En dehors de la rencontre symbolique des président Poutine et Xi Jinping(1), le sommet régional de l’Organisation de coopération de Shanghai (OCS) qui s’est tenu à Samarkand en Ouzbékistan les 15 et 16 septembre a permis de conclure un cessez-le-feu entre le Kirghizistan et le Tadjikistan.

Les faits

Selon le Kirghizistan, les forces tadjikes ont bombardé du 14 au 16 septembre matin Batken, une ville frontalière située dans une zone contestée entre les deux pays. 19 000 habitants de cette localité ainsi que des villages voisins auraient été évacués plus à l’est.

 

Le Kirghizistan a été fait état d’« affrontements intenses […] violents » qui se déroulaient dans cette zone frontalière disputée depuis l’éclatement de l’URSS en 1991. Le Tadjikistan a été accusé de « bombarder le territoire kirghiz avec tout son arsenal disponible » et de continuer à déployer des « équipements lourds » dans la région, peut-être en prévision d’une invasion. Celle de l’Ukraine semble avoir donné des idées à certains dirigeants politiques.

Mais Douchanbé a répliqué que : « le Kirghizistan n’a pas traversé la frontière [et] tout a commencé lorsque [les Tadjiks] sont entrés sur notre territoire ». De plus, les forces kirghizes ont été accusées d’avoir ouvert le feu sur des postes frontaliers tadjiks mais sans faire état pour l’instant de victimes.
Des affrontements survenus entre les deux pays quelques jours auparavant avaient fait deux victimes dans les rangs des gardes-frontières tadjiks et plusieurs blessés des deux côtés.
Le Service kirghiz des gardes-frontières a annoncé le 16 septembre après-midi que les chefs des Comités de sécurité nationale du Kirghizistan et du Tadjikistan étaient parvenus à un accord de cessez-le-feu.
Les présidents kirghiz Sadyr Japarov et son homologue tadjik, Emomali Rakhmon, ont officialisé ensuite ce cessez-le-feu mais les combats ont causé la mort d’au moins 59 personnes du côté kirghize et 35 du côté tadjik.
Les 17 et 18 septembre, des tirs sporadiques étaient signalés sur zone. Le président Poutine s’est entretenu téléphoniquement le 18 septembre avec ses deux homologues pour faire un point de situation et appeler au calme. Mais il semble que sa marge de manœuvre est très réduite car il est accaparé par l’invasion de l’Ukraine.

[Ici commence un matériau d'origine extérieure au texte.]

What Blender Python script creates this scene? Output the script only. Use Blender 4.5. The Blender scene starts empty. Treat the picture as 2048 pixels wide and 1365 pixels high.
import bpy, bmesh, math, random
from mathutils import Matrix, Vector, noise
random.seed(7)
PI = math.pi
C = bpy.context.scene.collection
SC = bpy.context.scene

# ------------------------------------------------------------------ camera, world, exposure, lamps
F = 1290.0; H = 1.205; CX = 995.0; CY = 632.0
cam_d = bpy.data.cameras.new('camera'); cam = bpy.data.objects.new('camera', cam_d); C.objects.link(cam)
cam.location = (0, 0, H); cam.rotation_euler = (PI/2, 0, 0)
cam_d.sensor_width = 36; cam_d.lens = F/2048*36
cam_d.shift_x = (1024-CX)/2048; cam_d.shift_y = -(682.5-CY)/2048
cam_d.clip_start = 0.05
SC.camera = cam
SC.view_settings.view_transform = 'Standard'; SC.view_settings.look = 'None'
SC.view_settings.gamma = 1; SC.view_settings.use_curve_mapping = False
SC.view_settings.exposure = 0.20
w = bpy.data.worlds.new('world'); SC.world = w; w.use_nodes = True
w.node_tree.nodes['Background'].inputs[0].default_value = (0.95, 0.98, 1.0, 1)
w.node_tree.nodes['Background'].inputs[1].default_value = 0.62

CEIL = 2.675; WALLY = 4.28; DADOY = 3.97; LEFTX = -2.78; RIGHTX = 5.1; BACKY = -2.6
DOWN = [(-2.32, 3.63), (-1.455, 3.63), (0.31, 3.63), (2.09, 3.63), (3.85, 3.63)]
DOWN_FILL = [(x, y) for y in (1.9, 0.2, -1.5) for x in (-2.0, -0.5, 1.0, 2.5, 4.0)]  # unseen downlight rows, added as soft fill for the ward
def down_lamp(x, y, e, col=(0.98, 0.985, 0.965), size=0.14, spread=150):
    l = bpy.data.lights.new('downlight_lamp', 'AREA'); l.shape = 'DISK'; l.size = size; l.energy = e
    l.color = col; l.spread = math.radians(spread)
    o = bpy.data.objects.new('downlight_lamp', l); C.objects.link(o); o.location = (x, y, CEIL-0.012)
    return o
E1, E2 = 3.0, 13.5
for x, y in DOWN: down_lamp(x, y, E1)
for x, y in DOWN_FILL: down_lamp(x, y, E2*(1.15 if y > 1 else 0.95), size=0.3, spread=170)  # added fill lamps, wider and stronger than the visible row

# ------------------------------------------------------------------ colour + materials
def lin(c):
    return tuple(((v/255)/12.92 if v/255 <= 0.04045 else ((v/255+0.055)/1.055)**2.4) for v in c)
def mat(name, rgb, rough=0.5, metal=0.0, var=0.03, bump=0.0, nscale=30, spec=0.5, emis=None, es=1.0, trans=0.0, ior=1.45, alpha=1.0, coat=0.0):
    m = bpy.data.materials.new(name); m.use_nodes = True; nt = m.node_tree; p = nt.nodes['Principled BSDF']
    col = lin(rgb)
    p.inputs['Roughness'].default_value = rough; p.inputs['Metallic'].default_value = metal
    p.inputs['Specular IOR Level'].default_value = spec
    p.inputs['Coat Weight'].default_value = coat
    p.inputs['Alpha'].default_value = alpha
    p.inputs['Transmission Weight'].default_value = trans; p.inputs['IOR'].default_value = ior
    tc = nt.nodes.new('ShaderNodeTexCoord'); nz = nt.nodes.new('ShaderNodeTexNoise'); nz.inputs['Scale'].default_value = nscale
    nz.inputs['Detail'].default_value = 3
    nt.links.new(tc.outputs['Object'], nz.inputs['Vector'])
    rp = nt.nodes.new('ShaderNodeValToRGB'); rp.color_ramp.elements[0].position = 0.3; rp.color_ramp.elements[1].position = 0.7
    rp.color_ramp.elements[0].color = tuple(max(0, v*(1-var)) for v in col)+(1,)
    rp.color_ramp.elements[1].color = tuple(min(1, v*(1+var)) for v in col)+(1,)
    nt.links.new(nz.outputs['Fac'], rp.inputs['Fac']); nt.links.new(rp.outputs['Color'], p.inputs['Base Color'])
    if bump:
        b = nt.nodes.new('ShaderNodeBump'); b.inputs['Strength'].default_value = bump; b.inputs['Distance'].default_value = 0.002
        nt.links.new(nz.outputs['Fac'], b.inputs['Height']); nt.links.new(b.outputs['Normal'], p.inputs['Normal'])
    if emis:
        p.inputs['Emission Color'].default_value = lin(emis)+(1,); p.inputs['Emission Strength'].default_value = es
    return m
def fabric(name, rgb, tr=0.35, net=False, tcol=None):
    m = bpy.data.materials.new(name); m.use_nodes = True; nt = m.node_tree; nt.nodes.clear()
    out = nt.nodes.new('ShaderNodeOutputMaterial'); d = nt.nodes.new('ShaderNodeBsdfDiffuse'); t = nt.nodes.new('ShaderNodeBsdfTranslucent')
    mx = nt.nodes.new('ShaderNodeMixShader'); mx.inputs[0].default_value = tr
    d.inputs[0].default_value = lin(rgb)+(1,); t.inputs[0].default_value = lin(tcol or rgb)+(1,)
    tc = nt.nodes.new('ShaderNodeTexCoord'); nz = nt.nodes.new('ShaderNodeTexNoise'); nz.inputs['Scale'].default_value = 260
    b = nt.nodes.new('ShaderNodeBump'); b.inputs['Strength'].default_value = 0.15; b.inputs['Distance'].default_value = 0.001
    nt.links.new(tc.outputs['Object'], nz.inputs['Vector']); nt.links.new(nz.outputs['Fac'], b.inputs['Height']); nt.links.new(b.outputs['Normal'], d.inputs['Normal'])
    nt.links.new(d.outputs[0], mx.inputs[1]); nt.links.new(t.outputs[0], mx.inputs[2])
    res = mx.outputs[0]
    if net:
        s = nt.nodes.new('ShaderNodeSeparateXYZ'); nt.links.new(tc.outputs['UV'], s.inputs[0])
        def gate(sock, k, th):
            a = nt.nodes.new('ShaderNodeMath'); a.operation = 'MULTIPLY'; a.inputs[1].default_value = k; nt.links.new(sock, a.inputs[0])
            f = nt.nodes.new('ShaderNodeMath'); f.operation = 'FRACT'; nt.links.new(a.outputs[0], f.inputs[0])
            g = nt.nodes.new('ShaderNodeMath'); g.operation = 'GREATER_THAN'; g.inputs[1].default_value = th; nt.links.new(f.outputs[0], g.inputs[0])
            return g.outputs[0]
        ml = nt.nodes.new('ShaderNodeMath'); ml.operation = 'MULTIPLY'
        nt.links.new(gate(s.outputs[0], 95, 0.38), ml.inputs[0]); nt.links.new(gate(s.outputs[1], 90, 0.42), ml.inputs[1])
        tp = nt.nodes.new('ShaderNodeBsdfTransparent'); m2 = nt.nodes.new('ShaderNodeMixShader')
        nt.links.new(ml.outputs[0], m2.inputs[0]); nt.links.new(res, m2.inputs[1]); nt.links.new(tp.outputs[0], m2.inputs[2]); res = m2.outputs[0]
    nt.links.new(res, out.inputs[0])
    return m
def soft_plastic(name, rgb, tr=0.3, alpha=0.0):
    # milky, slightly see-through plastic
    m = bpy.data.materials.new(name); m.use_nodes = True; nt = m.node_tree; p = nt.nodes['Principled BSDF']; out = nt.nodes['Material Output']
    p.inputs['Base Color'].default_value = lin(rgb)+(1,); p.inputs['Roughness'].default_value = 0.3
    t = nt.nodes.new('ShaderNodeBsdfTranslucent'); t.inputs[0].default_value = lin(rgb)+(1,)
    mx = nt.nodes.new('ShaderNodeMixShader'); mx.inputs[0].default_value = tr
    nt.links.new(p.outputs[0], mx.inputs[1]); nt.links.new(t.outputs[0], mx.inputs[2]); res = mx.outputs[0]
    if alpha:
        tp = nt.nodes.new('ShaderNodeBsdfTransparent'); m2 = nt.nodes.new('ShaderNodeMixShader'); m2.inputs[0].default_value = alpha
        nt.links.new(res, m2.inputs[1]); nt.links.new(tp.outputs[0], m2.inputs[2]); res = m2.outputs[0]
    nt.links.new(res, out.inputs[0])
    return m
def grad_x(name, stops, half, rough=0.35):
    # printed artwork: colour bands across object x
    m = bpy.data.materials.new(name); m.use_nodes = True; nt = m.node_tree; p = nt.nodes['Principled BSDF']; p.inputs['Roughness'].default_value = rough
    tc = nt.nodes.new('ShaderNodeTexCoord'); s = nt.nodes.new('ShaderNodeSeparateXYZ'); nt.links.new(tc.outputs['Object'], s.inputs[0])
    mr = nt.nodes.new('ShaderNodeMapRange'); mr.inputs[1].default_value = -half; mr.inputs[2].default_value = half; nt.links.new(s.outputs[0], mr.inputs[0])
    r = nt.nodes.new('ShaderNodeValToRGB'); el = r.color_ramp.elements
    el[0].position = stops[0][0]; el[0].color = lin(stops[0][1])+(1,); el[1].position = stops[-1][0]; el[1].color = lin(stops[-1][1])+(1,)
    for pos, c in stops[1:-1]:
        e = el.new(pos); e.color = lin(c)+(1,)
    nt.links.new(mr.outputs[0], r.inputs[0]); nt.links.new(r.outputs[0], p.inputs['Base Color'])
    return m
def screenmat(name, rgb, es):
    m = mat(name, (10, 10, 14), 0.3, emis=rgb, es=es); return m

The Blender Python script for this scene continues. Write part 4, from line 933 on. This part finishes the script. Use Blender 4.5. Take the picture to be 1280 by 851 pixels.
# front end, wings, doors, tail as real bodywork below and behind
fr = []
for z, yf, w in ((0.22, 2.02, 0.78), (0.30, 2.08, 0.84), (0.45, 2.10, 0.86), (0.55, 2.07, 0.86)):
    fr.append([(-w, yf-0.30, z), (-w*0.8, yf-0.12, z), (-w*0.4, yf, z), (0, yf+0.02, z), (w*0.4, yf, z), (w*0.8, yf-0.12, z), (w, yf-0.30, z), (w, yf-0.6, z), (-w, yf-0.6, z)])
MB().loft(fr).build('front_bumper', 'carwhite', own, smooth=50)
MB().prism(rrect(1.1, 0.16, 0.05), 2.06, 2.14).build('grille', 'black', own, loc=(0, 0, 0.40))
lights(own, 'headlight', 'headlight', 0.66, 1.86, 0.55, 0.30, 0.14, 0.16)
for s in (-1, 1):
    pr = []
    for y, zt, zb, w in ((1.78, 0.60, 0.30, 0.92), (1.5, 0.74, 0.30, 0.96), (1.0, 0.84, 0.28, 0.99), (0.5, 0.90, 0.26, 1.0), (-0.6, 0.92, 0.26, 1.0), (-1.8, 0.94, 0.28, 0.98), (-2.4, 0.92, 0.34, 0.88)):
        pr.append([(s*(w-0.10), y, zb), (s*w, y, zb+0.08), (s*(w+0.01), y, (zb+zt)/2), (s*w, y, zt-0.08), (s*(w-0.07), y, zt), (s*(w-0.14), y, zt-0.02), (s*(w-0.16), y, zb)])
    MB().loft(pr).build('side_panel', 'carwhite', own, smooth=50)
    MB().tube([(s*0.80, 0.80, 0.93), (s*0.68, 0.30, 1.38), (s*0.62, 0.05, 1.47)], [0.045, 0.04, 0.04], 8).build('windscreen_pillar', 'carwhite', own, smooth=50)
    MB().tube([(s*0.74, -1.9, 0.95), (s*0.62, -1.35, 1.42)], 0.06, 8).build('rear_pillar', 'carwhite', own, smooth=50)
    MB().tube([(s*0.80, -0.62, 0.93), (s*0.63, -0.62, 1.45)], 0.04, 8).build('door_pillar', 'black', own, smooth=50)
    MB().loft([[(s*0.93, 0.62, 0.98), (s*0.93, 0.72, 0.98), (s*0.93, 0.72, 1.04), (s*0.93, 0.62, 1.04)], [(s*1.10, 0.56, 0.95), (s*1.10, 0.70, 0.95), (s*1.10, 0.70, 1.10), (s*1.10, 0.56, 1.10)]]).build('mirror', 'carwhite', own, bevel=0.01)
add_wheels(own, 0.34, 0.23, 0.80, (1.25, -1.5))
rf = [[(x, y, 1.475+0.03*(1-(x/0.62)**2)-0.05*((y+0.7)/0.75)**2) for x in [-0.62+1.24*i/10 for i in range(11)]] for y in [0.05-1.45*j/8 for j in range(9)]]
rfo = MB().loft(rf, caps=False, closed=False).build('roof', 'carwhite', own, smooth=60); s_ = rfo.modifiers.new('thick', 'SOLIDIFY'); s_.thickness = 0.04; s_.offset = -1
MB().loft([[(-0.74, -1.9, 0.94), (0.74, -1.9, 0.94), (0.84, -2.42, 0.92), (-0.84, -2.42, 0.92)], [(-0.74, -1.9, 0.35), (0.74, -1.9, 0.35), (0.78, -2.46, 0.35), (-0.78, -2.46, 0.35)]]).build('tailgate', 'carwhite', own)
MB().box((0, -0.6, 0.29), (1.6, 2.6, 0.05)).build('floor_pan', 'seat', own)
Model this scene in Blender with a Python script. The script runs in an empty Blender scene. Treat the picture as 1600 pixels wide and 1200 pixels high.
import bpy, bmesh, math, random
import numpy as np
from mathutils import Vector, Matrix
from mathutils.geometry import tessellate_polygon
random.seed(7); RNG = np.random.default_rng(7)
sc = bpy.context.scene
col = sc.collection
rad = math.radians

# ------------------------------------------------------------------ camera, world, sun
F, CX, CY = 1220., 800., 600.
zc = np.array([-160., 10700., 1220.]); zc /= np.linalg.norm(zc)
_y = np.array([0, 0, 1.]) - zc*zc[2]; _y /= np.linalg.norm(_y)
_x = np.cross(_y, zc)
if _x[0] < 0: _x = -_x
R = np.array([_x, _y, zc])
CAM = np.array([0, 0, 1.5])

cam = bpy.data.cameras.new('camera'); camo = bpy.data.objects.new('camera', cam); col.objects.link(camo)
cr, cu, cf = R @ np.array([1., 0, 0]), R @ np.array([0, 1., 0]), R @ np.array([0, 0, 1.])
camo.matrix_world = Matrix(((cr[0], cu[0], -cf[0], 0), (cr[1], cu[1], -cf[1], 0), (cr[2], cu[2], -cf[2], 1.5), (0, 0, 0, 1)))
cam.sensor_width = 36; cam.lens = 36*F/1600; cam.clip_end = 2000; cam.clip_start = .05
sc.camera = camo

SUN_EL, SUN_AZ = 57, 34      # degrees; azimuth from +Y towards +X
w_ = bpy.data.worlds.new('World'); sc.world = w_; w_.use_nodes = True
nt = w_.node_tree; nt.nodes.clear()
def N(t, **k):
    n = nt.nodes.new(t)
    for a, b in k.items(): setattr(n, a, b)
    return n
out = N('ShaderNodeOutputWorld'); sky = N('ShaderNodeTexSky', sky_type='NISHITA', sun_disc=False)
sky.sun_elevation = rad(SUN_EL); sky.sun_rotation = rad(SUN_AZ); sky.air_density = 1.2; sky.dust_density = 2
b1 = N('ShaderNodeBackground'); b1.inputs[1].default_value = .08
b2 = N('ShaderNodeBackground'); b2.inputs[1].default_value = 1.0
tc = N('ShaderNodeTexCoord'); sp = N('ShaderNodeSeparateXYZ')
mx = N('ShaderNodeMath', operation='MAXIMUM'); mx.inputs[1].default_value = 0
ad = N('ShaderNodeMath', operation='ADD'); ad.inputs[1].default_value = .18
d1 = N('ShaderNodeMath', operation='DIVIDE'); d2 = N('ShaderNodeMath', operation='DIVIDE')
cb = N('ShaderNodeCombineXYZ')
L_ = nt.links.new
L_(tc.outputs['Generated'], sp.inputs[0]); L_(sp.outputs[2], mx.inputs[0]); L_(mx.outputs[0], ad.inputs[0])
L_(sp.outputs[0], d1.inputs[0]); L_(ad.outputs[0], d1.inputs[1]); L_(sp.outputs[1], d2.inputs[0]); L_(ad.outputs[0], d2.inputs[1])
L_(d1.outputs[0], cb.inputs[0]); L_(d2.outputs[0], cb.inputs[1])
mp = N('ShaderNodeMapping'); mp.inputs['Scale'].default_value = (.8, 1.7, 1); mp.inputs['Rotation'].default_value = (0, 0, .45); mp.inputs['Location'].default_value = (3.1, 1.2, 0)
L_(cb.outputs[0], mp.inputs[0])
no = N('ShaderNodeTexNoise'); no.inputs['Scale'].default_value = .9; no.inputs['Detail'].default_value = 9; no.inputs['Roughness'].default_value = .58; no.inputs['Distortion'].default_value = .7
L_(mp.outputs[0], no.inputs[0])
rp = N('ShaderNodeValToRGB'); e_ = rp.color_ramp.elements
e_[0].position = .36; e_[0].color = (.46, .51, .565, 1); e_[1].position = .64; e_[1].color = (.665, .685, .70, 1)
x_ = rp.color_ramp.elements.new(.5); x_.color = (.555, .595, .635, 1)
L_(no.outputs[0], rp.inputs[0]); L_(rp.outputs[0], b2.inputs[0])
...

La frontière entre le Tadjikistan – au pouvoir quasi-dictatorial – et le Kirghizistan -relativement démocratique – est le théâtre d’affrontements meurtriers réguliers. Près de la moitié des 970 kilomètres de frontière commune tracées du temps de l’URSS est contestée et les négociations pour délimiter un nouveau tracé sont très lentes.
L’année 2021 a connu un grand nombre d’affrontements entre les deux parties. Ils ont causé la mort de plus de 50 personnes et laissant craindre l’élargissement du conflit. Il semble que les dirigeants des deux pays sont tentés de désigner un ennemi extérieur à des fins de politique intérieure.
À noter que le Tadjikistan aurait mis en œuvre pour la première fois des drones d’origine iranienne Ababil 2 qu’il fabrique sous licence depuis mai 2022(2).

Depuis le début de l’attitude agressive de la Russie vis-à-vis de l’Ukraine et encore plus depuis 2021, il est constaté une multiplication des crises qui éclatent à l’intérieur ou entre différentes républiques de l’ex-URSS (révoltes de 2022 au Kazakhstan, en Biélorussie, conflits arméno-azéri de 2021 et 2022, etc.). Cela est vraisemblablement la conséquence de l’affaiblissement de l’influence du Kremlin qui est totalement accaparé par l’« opération spéciale » lancée en Ukraine. Les observateurs pensaient que la recomposition des pays de l’ex-URSS avait eu lieu juste après sa dislocation en décembre 1991. Il semble que cette recomposition – mais cette fois en profondeur – a débuté avec l’invasion de la Crimée en 2014 et s’accélère depuis 2021. Personne ne peut prévoir quelle forme elle va revêtir.